• _Task statement_
Reproduce exactly the lines below, from the first through the one containing "COL = scene.collection", and nothing more.

Excerpt from a dataset
[start]

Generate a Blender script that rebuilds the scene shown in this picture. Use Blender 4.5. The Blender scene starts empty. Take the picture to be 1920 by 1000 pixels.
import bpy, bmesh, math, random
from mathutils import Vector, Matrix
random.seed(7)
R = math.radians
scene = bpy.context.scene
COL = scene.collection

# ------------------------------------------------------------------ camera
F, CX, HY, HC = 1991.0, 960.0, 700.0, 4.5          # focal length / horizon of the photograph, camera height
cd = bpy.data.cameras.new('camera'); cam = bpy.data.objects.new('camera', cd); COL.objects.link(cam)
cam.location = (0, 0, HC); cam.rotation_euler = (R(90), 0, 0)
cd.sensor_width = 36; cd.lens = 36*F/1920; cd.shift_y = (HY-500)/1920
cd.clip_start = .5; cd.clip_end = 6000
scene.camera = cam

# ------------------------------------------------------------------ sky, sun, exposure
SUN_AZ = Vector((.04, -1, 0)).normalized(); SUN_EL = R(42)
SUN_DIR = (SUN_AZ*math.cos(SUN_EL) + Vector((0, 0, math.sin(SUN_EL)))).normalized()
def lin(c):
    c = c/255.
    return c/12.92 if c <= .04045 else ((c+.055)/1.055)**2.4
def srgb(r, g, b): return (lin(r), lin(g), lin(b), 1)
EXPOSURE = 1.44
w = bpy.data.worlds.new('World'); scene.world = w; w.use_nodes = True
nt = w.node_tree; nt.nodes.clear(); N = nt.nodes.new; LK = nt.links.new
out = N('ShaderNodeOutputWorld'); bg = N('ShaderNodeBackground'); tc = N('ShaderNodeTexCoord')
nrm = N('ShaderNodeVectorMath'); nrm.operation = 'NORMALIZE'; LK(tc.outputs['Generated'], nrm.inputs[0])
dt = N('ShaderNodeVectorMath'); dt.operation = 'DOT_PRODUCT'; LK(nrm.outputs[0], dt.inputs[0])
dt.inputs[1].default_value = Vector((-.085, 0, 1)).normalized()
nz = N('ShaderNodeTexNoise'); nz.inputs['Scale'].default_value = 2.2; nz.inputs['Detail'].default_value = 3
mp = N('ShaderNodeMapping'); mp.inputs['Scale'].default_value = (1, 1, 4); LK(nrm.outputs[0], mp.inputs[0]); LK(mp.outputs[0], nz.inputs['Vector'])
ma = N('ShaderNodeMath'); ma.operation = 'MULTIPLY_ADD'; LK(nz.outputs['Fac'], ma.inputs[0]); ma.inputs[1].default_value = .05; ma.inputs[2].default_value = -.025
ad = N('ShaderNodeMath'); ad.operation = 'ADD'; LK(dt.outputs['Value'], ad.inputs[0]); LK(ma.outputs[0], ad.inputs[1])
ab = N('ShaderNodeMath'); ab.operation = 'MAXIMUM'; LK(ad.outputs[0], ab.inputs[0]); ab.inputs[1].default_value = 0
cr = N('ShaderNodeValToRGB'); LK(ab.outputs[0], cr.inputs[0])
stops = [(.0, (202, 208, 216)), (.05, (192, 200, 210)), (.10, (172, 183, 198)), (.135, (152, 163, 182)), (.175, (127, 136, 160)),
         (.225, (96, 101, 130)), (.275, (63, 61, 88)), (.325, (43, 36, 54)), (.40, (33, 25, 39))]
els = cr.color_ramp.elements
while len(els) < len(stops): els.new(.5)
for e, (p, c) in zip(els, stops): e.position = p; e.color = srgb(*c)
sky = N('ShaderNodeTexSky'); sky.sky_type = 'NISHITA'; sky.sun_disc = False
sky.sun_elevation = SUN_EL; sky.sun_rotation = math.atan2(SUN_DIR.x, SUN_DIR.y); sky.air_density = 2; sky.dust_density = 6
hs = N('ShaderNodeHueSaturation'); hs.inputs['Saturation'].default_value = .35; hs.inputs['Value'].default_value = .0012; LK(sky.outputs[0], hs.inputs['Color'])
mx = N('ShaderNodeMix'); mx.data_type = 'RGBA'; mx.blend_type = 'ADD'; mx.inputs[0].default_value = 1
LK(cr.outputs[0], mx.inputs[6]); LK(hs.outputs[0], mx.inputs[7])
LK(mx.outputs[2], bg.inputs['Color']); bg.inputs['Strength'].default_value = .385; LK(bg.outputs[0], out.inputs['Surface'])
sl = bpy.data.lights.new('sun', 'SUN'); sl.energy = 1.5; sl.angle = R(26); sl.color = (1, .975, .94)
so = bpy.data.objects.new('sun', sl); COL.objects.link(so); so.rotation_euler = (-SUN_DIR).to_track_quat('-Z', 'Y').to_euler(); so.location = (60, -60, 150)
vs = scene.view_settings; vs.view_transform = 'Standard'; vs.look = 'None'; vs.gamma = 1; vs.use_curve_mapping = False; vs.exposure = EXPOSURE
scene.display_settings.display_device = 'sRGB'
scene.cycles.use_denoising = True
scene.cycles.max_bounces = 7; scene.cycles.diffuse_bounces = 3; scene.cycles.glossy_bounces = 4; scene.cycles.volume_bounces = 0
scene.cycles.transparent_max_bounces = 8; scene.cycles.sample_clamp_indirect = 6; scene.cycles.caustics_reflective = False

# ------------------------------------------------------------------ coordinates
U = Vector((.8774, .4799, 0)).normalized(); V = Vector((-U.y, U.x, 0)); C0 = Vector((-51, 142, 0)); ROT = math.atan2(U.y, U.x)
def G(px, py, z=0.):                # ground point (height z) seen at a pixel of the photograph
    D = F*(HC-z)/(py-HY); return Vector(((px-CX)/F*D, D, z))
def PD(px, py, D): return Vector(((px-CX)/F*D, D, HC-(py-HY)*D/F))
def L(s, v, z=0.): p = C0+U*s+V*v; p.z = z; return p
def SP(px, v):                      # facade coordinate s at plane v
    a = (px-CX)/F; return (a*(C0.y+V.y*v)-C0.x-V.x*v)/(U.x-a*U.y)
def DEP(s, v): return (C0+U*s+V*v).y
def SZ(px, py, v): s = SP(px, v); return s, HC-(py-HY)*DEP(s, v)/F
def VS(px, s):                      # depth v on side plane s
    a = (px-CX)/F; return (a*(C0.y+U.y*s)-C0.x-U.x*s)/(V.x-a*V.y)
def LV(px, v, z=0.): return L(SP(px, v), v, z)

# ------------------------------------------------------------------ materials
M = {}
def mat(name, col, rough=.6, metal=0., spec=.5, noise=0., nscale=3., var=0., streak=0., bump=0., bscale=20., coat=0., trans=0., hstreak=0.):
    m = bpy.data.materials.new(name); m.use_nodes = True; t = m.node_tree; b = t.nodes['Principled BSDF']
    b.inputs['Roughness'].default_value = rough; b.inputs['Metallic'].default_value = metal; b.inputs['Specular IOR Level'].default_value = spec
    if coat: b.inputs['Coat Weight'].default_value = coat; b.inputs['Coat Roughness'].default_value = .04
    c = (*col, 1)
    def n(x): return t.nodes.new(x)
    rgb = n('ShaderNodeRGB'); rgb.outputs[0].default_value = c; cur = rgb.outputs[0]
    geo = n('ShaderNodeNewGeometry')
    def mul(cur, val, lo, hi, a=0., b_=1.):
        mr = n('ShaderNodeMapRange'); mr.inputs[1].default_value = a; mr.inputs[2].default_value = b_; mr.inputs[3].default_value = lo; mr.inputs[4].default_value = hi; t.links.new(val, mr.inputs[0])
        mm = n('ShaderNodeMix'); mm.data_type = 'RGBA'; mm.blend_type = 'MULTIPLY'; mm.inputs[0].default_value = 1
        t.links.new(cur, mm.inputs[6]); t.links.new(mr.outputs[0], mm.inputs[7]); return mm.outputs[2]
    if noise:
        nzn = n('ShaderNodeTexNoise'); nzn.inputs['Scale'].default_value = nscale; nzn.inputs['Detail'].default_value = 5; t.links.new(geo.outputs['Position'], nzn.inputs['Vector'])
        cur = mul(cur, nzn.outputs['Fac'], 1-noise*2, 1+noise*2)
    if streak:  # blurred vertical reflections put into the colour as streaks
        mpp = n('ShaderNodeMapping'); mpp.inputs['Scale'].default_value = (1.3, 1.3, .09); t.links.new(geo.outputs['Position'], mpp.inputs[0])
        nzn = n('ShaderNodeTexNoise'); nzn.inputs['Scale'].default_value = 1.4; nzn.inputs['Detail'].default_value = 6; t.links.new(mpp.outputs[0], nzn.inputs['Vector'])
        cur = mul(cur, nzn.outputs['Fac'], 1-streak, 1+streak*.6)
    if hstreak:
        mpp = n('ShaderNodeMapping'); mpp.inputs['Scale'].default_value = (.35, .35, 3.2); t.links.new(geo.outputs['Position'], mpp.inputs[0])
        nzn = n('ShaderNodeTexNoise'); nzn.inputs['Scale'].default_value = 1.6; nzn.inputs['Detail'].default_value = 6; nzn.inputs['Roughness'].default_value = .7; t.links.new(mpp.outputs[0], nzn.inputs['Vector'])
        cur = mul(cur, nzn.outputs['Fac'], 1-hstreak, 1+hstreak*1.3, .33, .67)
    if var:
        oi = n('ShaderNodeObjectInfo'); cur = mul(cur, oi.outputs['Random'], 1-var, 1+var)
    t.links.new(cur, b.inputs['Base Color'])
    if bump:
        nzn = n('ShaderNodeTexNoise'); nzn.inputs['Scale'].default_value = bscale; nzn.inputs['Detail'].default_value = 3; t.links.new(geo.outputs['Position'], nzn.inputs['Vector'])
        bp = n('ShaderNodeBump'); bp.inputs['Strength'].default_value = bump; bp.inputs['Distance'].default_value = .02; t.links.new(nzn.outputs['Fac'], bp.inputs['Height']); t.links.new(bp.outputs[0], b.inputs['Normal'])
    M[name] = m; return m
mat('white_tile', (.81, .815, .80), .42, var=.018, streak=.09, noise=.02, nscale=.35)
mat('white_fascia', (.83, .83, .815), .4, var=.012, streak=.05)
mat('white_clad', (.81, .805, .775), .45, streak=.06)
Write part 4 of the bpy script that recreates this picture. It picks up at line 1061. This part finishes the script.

[end]

• _Finished task_
Generate a Blender script that rebuilds the scene shown in this picture. Use Blender 4.5. The Blender scene starts empty. Take the picture to be 1920 by 1000 pixels.
import bpy, bmesh, math, random
from mathutils import Vector, Matrix
random.seed(7)
R = math.radians
scene = bpy.context.scene
COL = scene.collection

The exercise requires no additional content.